The situation that comes to mind, regarding profiling and heat treating multiples, is if you drill holes for pins/bolts, ensuring they are a really nice fit...then heat treat, and all the holes shrink. Now you have however many holes x multiple blades and the fun job of opening holes in hard steel, or down-sizing the fixings.
If you make hidden tangs, I think there is a lot less risk in taking several blades to a heat treated stage. You have not tied yourself to a handle shape.
Hubert S,
I certainly do hear you with your video game analogy. Maybe my different perspective comes from having made my first 12 or so knives without the benefit of power grinding or power cutting. It is much harder to "die" and be thrown back to first level when you are hand filing and hand sharpening on a stone. I timed making one of those early knives (morticed tang, wood handle, 6" blade in O-1 with brass double guard) and I spent every spare moment, and let all domestic chores go hang, for two weeks. That sort of time investment per knife increases the risk of making multiples when you are starting out with the designs.
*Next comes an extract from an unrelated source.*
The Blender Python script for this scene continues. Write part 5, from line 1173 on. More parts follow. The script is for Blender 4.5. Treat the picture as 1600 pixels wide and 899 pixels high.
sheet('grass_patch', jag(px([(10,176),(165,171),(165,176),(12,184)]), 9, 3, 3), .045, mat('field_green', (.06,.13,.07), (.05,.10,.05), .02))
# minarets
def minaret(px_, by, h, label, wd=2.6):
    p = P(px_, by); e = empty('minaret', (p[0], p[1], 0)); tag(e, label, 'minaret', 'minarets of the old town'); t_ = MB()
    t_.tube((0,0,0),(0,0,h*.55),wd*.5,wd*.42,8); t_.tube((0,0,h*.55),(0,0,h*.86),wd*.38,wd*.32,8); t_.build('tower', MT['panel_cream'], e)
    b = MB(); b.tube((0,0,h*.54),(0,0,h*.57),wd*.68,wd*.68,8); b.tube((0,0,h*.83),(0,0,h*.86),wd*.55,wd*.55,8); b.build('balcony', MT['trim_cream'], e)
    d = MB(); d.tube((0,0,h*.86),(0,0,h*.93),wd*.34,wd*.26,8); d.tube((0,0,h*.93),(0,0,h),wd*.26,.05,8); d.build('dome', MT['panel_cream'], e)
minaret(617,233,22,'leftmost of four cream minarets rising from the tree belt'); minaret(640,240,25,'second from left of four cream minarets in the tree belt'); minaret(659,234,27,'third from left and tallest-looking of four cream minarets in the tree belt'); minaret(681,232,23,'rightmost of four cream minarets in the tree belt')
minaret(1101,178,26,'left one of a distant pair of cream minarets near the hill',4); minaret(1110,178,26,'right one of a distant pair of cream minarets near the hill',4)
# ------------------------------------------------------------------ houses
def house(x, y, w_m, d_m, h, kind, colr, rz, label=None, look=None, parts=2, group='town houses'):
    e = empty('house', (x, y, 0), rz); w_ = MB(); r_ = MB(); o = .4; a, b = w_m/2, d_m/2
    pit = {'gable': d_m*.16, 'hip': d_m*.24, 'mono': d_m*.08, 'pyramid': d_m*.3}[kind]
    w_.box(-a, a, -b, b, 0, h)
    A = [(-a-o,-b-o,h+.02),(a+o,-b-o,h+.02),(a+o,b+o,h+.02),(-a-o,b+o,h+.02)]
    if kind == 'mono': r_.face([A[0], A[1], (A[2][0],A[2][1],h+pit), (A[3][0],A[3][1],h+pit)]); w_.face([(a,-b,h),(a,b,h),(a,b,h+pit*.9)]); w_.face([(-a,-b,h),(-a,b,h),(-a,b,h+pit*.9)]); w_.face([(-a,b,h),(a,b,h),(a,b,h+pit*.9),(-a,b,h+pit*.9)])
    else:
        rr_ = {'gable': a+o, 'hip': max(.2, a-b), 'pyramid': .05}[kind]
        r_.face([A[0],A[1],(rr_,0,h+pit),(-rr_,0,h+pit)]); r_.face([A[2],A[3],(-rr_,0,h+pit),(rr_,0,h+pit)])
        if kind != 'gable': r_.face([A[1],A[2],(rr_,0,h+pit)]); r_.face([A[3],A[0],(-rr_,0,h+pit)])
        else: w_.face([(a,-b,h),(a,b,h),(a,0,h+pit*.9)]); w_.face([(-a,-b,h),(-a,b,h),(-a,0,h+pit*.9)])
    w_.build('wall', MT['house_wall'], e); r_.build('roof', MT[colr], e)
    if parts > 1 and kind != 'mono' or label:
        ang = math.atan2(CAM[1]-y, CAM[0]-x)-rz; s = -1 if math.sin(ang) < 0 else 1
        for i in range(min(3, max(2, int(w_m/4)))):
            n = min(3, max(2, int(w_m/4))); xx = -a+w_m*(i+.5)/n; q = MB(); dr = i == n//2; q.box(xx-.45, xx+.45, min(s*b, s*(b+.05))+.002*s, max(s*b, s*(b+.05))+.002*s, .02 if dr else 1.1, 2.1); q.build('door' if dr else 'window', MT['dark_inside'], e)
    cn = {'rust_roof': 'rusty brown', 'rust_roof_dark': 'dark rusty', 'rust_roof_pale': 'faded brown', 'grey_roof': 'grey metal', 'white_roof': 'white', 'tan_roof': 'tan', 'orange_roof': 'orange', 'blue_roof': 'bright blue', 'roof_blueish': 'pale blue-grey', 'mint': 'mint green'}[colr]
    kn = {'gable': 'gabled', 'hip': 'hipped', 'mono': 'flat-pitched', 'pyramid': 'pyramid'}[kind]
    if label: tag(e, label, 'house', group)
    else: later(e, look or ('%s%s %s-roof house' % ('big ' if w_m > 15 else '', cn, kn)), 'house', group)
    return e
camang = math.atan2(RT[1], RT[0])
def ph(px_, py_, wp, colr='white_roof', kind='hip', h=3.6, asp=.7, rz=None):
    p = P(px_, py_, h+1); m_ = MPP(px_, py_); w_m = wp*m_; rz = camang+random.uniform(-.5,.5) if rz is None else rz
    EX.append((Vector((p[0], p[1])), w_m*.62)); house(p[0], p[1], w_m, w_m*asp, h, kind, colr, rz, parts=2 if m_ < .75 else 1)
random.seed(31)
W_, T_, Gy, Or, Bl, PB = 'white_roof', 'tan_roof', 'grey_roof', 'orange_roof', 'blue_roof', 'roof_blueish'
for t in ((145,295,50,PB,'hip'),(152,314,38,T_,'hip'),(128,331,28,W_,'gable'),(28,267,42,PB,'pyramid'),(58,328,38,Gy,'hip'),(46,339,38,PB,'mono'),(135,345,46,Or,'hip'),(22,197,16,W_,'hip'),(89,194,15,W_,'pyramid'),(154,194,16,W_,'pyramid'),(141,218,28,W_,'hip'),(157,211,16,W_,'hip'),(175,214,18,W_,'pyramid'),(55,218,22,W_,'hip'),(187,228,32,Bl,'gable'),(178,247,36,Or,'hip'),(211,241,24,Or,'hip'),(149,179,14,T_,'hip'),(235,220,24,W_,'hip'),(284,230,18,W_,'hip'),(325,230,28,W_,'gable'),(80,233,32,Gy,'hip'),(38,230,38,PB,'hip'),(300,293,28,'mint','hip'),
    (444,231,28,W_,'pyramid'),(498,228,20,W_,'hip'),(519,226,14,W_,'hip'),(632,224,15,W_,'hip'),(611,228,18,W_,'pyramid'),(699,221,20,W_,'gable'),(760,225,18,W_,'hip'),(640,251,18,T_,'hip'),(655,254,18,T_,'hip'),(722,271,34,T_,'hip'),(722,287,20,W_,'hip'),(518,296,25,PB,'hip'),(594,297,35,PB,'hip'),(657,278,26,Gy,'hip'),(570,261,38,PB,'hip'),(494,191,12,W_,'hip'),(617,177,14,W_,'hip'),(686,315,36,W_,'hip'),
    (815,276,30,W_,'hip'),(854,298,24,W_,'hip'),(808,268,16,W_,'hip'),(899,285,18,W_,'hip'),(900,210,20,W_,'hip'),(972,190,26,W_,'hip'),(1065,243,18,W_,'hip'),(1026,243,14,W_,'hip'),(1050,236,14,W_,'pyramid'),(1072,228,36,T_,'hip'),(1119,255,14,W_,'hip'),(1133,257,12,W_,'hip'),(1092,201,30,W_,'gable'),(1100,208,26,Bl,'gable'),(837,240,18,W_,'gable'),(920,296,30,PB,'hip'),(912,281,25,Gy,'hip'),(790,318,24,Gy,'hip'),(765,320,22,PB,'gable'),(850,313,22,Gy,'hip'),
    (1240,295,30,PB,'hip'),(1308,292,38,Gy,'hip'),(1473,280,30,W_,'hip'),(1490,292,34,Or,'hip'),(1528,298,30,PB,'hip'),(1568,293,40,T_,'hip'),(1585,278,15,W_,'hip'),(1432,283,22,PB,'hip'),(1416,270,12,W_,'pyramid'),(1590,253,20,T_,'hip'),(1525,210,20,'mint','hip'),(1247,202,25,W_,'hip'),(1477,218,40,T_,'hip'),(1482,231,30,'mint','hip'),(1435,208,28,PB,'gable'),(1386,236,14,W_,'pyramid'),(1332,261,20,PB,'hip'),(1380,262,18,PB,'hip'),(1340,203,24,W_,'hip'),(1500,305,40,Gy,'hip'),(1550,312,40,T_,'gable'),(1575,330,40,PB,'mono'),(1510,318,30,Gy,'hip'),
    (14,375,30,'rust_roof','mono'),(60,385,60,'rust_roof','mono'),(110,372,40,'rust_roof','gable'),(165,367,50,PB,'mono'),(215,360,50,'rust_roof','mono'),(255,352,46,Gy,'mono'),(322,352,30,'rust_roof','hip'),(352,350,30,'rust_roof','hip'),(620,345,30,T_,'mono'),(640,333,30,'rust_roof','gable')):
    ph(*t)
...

Three of the earliest were heat treated by someone else, as a batch, and I made the same mistakes on all three, which meant that after completely finishing them they went in a box never to be used.
My last batch (14 assorted), made with the benefit of power, presented another situation, by the time I had finished a few of them, my ideas about the ideal design had changed. Finishing the rest means performing remedial corrections rather than just finishing as originally intended.